* TASK STATEMENT *
From the entries below, pull out each line where "this" appears.

* MATERIAL TO PROCESS *
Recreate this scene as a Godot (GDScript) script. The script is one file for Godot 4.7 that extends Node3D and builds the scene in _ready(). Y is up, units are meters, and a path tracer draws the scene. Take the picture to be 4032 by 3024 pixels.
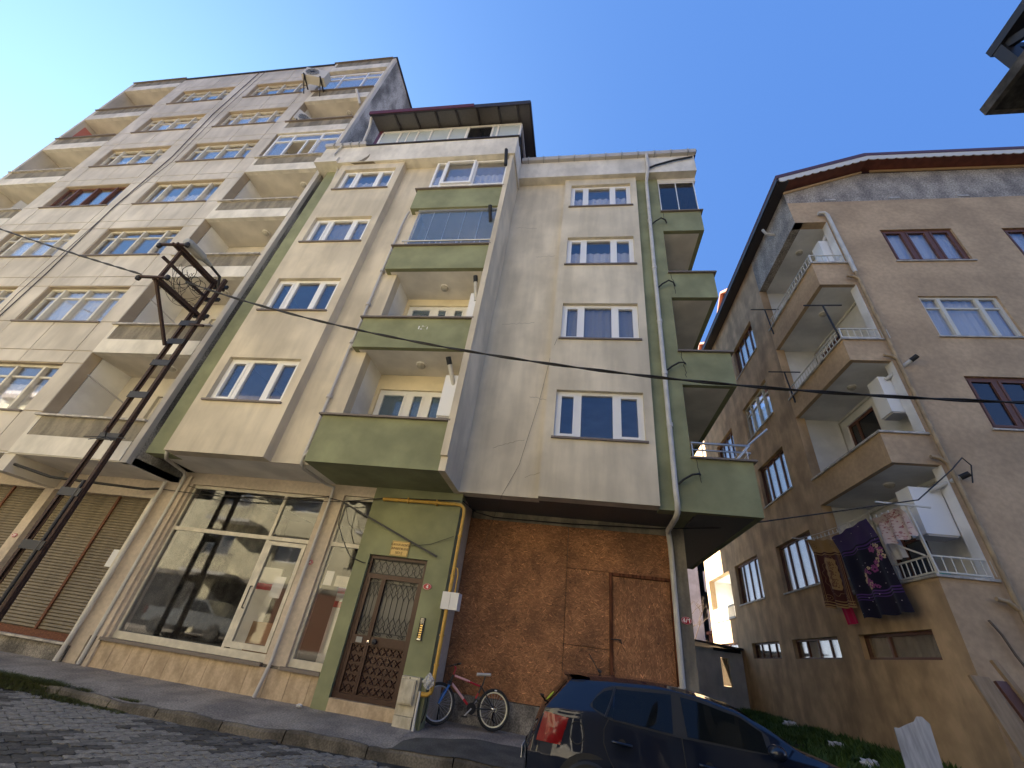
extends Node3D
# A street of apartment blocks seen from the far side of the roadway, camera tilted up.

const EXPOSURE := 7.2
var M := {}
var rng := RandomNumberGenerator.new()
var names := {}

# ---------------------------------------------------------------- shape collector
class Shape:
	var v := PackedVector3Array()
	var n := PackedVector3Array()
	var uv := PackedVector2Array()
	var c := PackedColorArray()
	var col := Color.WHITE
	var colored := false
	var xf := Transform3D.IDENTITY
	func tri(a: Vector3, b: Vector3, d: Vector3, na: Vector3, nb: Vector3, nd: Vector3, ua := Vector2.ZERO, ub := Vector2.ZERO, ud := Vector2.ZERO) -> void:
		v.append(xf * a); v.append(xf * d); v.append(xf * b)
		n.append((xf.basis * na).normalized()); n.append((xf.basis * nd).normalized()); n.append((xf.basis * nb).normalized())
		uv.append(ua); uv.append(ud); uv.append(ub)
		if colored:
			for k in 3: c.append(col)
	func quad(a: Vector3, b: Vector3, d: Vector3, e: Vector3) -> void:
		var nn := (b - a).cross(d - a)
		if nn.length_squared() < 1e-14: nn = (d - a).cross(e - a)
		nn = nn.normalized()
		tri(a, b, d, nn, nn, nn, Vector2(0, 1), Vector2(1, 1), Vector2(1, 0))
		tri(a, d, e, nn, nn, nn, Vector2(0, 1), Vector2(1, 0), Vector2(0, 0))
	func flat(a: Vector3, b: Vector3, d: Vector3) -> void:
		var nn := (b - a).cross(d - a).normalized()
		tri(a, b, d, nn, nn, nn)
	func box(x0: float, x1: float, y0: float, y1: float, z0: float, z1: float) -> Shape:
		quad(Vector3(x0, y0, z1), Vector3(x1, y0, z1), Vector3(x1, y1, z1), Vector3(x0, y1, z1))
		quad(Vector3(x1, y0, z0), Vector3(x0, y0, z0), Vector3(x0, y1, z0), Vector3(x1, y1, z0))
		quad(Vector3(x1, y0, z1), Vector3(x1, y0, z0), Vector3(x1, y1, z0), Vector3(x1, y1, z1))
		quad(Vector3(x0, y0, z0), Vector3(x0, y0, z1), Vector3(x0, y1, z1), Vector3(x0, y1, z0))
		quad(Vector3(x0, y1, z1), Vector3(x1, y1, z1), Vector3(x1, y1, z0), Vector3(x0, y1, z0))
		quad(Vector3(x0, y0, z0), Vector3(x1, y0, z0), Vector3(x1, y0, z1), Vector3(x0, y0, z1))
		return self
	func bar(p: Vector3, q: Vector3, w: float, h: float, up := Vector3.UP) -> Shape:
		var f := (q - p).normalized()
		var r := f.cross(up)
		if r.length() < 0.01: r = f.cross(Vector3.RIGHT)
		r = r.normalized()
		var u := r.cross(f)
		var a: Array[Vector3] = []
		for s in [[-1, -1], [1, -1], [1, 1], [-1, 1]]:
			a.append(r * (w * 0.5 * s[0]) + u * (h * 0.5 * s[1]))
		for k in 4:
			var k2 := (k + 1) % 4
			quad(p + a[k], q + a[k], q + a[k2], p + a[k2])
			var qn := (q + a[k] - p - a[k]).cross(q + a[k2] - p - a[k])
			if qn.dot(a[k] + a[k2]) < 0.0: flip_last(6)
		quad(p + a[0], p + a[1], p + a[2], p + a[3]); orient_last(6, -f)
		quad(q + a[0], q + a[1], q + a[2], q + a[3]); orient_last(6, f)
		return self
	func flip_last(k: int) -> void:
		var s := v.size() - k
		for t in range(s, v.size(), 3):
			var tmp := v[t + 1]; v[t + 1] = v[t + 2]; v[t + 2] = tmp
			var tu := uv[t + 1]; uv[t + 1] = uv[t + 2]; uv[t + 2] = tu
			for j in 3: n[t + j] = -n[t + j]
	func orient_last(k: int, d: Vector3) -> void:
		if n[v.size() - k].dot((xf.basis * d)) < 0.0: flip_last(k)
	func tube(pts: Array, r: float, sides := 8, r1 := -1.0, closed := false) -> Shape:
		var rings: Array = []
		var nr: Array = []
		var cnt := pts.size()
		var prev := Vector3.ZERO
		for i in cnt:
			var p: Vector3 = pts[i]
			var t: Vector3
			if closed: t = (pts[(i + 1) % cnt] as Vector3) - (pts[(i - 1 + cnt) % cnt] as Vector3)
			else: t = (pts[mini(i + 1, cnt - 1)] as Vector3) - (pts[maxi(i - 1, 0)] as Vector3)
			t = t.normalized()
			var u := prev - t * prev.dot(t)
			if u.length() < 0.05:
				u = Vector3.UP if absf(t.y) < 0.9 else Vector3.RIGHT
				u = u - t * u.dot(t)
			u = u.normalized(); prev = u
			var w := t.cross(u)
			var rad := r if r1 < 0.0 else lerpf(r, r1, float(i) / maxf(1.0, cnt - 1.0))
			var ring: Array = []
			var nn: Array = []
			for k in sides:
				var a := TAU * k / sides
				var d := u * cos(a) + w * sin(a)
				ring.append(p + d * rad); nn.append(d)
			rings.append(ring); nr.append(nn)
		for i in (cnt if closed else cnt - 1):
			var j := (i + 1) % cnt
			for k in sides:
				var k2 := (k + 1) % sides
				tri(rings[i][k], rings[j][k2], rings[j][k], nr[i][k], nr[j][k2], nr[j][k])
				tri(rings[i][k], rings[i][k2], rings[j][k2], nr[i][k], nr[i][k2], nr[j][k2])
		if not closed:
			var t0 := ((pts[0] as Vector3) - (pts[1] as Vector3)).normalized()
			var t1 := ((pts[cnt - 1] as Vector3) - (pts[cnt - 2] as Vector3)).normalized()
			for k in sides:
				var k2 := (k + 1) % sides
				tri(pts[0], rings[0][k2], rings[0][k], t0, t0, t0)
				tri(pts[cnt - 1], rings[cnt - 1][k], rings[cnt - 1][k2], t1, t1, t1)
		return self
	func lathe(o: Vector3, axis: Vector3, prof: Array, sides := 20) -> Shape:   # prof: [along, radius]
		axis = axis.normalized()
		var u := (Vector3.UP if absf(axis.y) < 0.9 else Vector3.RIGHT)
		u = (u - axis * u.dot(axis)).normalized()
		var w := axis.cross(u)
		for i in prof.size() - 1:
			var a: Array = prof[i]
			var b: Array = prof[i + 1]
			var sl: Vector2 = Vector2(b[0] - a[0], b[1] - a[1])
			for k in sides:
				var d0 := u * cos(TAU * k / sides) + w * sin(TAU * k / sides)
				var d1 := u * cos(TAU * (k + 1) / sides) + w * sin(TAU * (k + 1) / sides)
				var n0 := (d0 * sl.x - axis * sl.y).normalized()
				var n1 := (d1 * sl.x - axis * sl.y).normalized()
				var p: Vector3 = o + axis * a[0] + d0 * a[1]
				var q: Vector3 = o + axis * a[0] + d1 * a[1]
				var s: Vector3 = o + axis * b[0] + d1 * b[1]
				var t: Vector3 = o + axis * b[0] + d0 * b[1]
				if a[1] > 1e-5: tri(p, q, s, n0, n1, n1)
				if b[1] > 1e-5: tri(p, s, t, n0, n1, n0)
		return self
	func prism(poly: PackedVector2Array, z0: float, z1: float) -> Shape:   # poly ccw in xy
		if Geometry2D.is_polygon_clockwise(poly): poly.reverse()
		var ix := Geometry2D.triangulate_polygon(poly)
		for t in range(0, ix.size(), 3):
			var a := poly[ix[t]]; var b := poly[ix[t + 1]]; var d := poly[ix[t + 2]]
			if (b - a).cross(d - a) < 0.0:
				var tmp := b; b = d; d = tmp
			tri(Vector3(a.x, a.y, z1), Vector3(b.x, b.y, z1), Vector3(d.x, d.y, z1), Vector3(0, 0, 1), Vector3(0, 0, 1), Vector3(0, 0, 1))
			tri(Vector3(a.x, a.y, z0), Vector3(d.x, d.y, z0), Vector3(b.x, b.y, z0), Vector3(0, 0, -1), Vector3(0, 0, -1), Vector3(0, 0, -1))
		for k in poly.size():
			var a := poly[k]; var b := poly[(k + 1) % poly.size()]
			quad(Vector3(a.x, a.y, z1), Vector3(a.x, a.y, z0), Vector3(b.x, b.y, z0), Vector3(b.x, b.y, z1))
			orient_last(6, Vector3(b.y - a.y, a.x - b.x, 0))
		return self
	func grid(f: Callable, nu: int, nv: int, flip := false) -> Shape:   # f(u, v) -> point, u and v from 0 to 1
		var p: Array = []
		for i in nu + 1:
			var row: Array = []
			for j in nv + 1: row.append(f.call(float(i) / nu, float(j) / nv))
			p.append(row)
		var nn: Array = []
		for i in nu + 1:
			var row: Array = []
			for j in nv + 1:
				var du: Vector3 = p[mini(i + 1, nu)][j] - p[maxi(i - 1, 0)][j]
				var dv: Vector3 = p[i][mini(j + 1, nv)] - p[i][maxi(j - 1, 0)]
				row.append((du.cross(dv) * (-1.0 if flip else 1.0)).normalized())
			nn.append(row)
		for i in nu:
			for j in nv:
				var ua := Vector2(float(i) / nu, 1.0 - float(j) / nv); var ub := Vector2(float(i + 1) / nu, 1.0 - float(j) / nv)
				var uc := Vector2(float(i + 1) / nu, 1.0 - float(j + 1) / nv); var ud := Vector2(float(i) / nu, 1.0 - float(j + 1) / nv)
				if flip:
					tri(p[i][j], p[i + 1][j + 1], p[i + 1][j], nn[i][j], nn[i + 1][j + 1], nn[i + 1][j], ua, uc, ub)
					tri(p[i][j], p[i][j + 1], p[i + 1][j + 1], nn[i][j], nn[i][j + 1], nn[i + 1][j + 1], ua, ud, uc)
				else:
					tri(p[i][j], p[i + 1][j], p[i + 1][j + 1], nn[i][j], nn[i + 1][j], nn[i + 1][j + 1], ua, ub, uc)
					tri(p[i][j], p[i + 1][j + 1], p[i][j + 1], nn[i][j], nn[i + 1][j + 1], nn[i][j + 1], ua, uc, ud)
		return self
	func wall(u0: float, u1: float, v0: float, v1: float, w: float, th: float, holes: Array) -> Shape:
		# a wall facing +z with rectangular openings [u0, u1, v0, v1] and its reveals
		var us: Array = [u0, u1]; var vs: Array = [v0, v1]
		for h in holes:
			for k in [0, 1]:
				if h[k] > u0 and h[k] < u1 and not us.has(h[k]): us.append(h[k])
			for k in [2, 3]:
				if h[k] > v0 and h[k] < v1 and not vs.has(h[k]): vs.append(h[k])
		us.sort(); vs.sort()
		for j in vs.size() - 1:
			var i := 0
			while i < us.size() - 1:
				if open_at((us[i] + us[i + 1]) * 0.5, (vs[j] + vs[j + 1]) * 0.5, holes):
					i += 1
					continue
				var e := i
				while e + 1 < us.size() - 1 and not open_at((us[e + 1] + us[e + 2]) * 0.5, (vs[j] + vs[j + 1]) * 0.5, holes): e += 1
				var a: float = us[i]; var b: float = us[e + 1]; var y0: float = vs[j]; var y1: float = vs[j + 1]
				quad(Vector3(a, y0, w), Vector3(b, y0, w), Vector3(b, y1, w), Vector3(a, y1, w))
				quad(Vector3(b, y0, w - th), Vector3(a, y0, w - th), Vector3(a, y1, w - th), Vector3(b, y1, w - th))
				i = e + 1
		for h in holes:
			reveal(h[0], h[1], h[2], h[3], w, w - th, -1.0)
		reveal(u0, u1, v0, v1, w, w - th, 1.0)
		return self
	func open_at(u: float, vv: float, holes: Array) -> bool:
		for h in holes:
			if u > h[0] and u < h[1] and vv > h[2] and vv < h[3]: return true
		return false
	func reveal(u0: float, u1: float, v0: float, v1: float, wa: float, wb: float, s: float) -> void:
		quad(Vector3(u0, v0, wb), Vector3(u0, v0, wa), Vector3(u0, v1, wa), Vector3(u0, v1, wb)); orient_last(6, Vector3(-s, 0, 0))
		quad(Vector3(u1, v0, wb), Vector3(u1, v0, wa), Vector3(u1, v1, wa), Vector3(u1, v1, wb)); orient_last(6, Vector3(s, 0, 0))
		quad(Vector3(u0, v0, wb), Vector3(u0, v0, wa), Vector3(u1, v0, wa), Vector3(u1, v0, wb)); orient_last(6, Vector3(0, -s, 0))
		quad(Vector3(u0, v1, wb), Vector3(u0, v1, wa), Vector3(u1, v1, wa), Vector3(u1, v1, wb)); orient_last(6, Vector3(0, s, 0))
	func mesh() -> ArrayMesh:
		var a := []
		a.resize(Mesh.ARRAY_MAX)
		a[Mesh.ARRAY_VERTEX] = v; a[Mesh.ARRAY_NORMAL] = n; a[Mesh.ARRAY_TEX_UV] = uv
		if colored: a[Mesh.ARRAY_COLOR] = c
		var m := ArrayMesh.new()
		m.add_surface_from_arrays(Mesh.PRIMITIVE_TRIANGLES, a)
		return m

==

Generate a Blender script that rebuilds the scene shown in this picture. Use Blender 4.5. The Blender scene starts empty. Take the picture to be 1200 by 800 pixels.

* RIGHT ANSWER *
Recreate this scene as a Godot (GDScript) script. The script is one file for Godot 4.7 that extends Node3D and builds the scene in _ready(). Y is up, units are meters, and a path tracer draws the scene. Take the picture to be 4032 by 3024 pixels.
Generate a Blender script that rebuilds the scene shown in this picture. Use Blender 4.5. The Blender scene starts empty. Take the picture to be 1200 by 800 pixels.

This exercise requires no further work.